The shares of software-as-a-service company Aconex Ltd (ASX: ACX) will be on watch today after it announced its full year results. The leader of digital innovation in the construction industry certainly had a strong year to post total revenue of $123.4 million, up 50% year on year.
Revenue from the Australia-New Zealand market rose 35%, whilst international revenues jumped 61% thanks to a combination of acquisitions and strong organic growth. Whilst Aconex did receive a boost from favourable currency fluctuations, on a constant currency basis revenue still increased by 31% on last year.
A lot of the justification for investing in Aconex despite its shares trading on extreme multiples has been that as it scales, its profitability will increase.
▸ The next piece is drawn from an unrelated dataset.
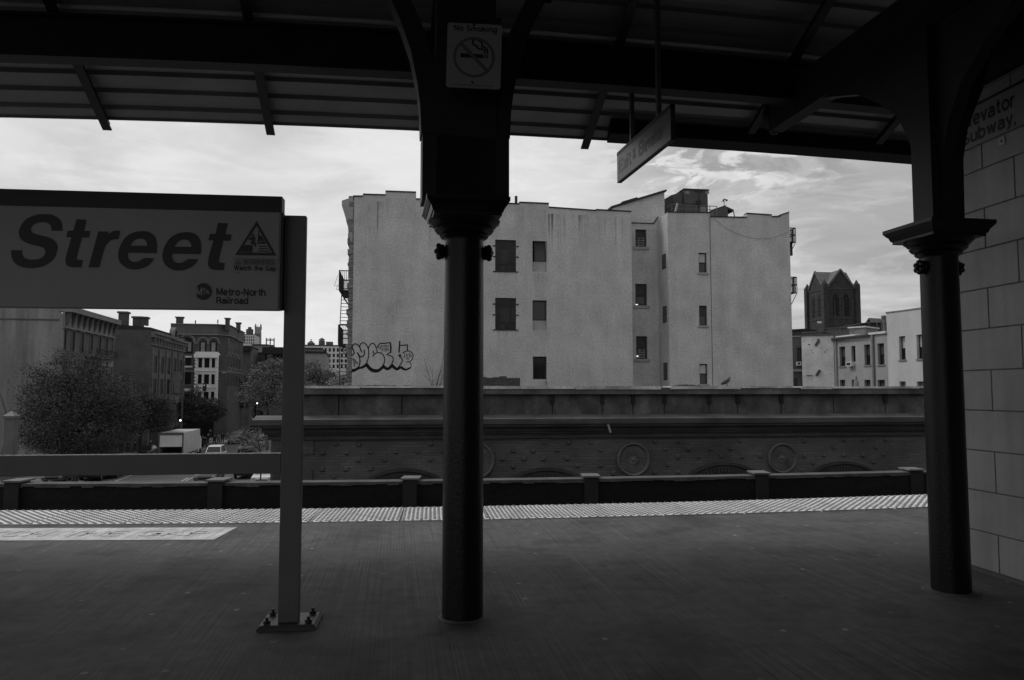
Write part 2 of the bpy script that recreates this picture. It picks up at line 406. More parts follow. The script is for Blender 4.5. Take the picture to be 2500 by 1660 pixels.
# ---- materials of the station
def concrete_broom():
    m = bpy.data.materials.new('broomed_concrete'); m.use_nodes = True
    N, L = m.node_tree.nodes, m.node_tree.links; b = N['Principled BSDF']
    b.inputs['Roughness'].default_value = 0.8; b.inputs['Specular IOR Level'].default_value = 0.25
    t = N.new('ShaderNodeTexCoord'); mp = N.new('ShaderNodeMapping'); mp.inputs['Rotation'].default_value = (0, 0, -R(8.5)); L.new(t.outputs['Object'], mp.inputs[0])
    def node(k, **kw):
        n = N.new(k)
        for a, q in kw.items(): n.inputs[a].default_value = q
        return n
    def mr(x, a, bb, c, d):
        r = N.new('ShaderNodeMapRange'); L.new(x, r.inputs[0])
        for i, q in zip((1, 2, 3, 4), (a, bb, c, d)): r.inputs[i].default_value = q
        return r.outputs[0]
    def mth(op, a, c):
        r = N.new('ShaderNodeMath'); r.operation = op
        for i, q in enumerate((a, c)):
            if hasattr(q, 'is_linked'): L.new(q, r.inputs[i])
            else: r.inputs[i].default_value = q
        return r.outputs[0]
    # broom strokes run across the platform
    ms = N.new('ShaderNodeMapping'); ms.inputs['Scale'].default_value = (100, .45, 1); L.new(mp.outputs[0], ms.inputs[0])
    nb = node('ShaderNodeTexNoise', Scale=1.0, Detail=4.0, Roughness=0.7); L.new(ms.outputs[0], nb.inputs['Vector'])
    big = node('ShaderNodeTexNoise', Scale=0.9, Detail=7.0, Roughness=0.6); L.new(t.outputs['Object'], big.inputs['Vector'])
    mid = node('ShaderNodeTexNoise', Scale=9.0, Detail=5.0, Roughness=0.65); L.new(t.outputs['Object'], mid.inputs['Vector'])
    wear = mr(big.outputs['Fac'], 0.42, 0.6, 0.0, 1.0)
    x = mth('MULTIPLY', mr(big.outputs['Fac'], 0.3, 0.7, 0.084, 0.128), mr(mid.outputs['Fac'], 0.3, 0.7, 0.80, 1.20))
    br = mth('ADD', 1.0, mth('MULTIPLY', mr(nb.outputs['Fac'], 0.35, 0.65, -0.42, 0.42), mth('ADD', 0.45, mth('MULTIPLY', wear, 0.55))))
    x = mth('MULTIPLY', x, br)
    # trodden chewing gum: small pale and dark blots
    v = node('ShaderNodeTexVoronoi', Scale=2.1, Randomness=1.0); v.voronoi_dimensions = '2D'; L.new(mp.outputs[0], v.inputs['Vector'])
    blot = mr(v.outputs['Distance'], 0.030, 0.042, 1.0, 0.0)
    sv = N.new('ShaderNodeSeparateXYZ'); L.new(v.outputs['Color'], sv.inputs[0])
    sel = mr(sv.outputs[0], 0.35, 0.37, 0.0, 1.0); tone = mr(sv.outputs[1], 0, 1, -0.4, 1.9)
    x = mth('MULTIPLY', x, mth('ADD', 1.0, mth('MULTIPLY', mth('MULTIPLY', blot, sel), tone)))
    v2 = node('ShaderNodeTexVoronoi', Scale=7.0, Randomness=1.0); v2.voronoi_dimensions = '2D'; L.new(mp.outputs[0], v2.inputs['Vector'])
    s2 = N.new('ShaderNodeSeparateXYZ'); L.new(v2.outputs['Color'], s2.inputs[0])
    x = mth('MULTIPLY', x, mth('ADD', 1.0, mth('MULTIPLY', mth('MULTIPLY', mr(v2.outputs['Distance'], 0.035, 0.06, 1.0, 0.0), mr(s2.outputs[0], 0.72, 0.74, 0, 1)), mr(s2.outputs[1], 0, 1, -0.5, 0.6))))
    # dark soft stains
    st = node('ShaderNodeTexNoise', Scale=1.7, Detail=3.0, Roughness=0.5); L.new(t.outputs['Object'], st.inputs['Vector'])
    x = mth('MULTIPLY', x, mr(st.outputs['Fac'], 0.34, 0.50, 0.66, 1.0))
    L.new(x, b.inputs['Base Color'])
    bn = N.new('ShaderNodeBump'); bn.inputs['Strength'].default_value = 0.35; bn.inputs['Distance'].default_value = 0.004
    L.new(mth('ADD', nb.outputs['Fac'], mid.outputs['Fac']), bn.inputs['Height']); L.new(bn.outputs[0], b.inputs['Normal'])
    return m
M_PLAT = concrete_broom()
M_EDGE = mat('edge_concrete', .16, .8, .3, 4, .3)
M_TACT = mat('tactile_paint', .80, .55, .15, 6, .15, fine=.15, dark=.25, dscale=2.5)
M_IRON = mat('black_gloss_paint', .006, .36, .25, 5, .14, bscale=45, spec=.32)
M_BEAM = mat('black_beam_paint', .018, .5, .3, 3, .1)
M_DECK = mat('dark_deck_paint', .21, .45, .15, 2, .05, spec=.4)
M_POST = mat('grey_post_paint', .105, .42, .12, 3, .08, bscale=60, spec=.4)
M_SIGN = mat('sign_face', .235, .4, .05, 3, .05, bscale=8, spec=.4, streak=.06, streak_scale=(6, 6, .8))
M_INK = mat('sign_ink', .012, .45, .05, 3, 0)
M_INK2 = mat('sign_grey_ink', .10, .45, .05, 3, 0)
M_BAND = mat('sign_black_band', .013, .45, .1, 2, 0)
M_BOLT = mat('bolt_metal', .03, .5, .2, 20, 0, metal=.3)

# ---- platform
pe = curve3([gnd(0, 1245), gnd(983, 1238), gnd(2268, 1206)])          # outer edge of the platform
PX0, PX1 = -17.0, 19.0
mb = MB(); X = xs_range(PX0, PX1, 60)
for a, b in zip(X[:-1], X[1:]):
    mb.quad((a, -3.4, 0), (b, -3.4, 0), (b, pe(b), 0), (a, pe(a), 0))
    mb.quad((a, pe(a), 0), (b, pe(b), 0), (b, pe(b), -.35), (a, pe(a), -.35))
    mb.quad((a, pe(a), -.35), (b, pe(b), -.35), (b, pe(b) - .6, -.35), (a, pe(a) - .6, -.35))
    mb.quad((a, pe(a) - .6, -.35), (b, pe(b) - .6, -.35), (b, pe(b) - .6, -1.3), (a, pe(a) - .6, -1.3))
plat = mb.build('platform', M_PLAT); tag(plat, kind='structure')

# ---- tactile strip: square tiles with domes set diagonally
TL, TW = 0.955, 0.93
def tile_mesh():
    mb = MB(); dm = MB(); g = .004
    mb.box(-TL / 2 + g, TL / 2 - g, -TW, 0, .0, .013)
    nx, ny = 10, 10; px, py = TL / nx, TW / ny
    for i in range(2 * nx):
        for j in range(2 * ny):
            if (i + j) % 2: continue
            cx = -TL / 2 + (i + .5) * px / 2; cy = -TW + (j + .5) * py / 2
            r0, r1, z1 = .0215, .014, .022; n = 8; vs = []
            for r, z in ((r0, .0128), (r1, z1)):
                for k in range(n): t = 2 * math.pi * k / n; vs.append((cx + r * math.cos(t), cy + r * math.sin(t), z))
            fs = [(k, (k + 1) % n, (k + 1) % n + n, k + n) for k in range(n)] + [tuple(range(n, 2 * n))]
            dm.add(vs, fs)
    return mb, dm
def at_curve(f, x0, s):                  # walk s metres along a plan curve from x0
    x = x0; st = .01 if s > 0 else -.01; acc = 0
    while acc < abs(s):
        acc += math.hypot(st, f(x + st) - f(x)); x += st
    return x
tact = empty('tactile_paving', (0, 0, 0), 0, 'pale strip of raised-dome warning tiles along the platform edge', 'tactile strip')
tproto = None
XJ = gnd(983, 1243).x
joints = [at_curve(pe, XJ, k * TL) for k in range(-9, 11)]
for k in range(len(joints) - 1):
    a, b = joints[k], joints[k + 1]
    d = Vector((b - a, pe(b) - pe(a))).normalized(); n = Vector((-d.y, d.x)); c = Vector(((a + b) / 2, (pe(a) + pe(b)) / 2)) - n * .075
    if tproto is None:
        tm_, dm_ = tile_mesh(); tproto = t = tm_.build('tile', M_TACT, tact); dproto = dm_.build('domes', mat('grey_dome', .30, .6, .3, 9, .2), t); dproto['kind'] = 'stuff'  # domes get a darker grey than the tile under them
    else:
        t = tproto.copy(); COL.objects.link(t); t.parent = tact; d_ = dproto.copy(); COL.objects.link(d_); d_.parent = t
    t.location = (c.x, c.y, 0.0); t.rotation_euler = (0, 0, math.atan2(d.y, d.x))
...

I believe these results have gone some way to proving this to be the case.
Earnings before interest, tax, depreciation, and amortisation grew an impressive 350% to $13.6 million. Even better though was the news that net profit after tax from core operations came in at $9.9 million, compared to a $2.5 million loss last year.
The company's total cash and cash equivalents rose to $52.5 million, compared with $29.1 million in FY 2015. Net operating cash flows from core operations for FY 2016 were $9.2 million, compared with $6 million for FY 2015.
Overall I think this is a strong result and shareholders should be very happy with it. But how the market reacts could be a different story. A number of growth shares such as Domino's Pizza Enterprises Ltd. (ASX: DMP) were punished during earnings season for not delivering above and beyond expectations.
Whether that happens to Aconex today we'll soon find out, but if it does I think it could be viewed as a great buying opportunity for a long-term investment. This is after all a company with a very bright future ahead of it. Aconex has a market-leading position in a $10 trillion construction industry which is rapidly going digital. As far as I'm concerned its growth story is only just being written.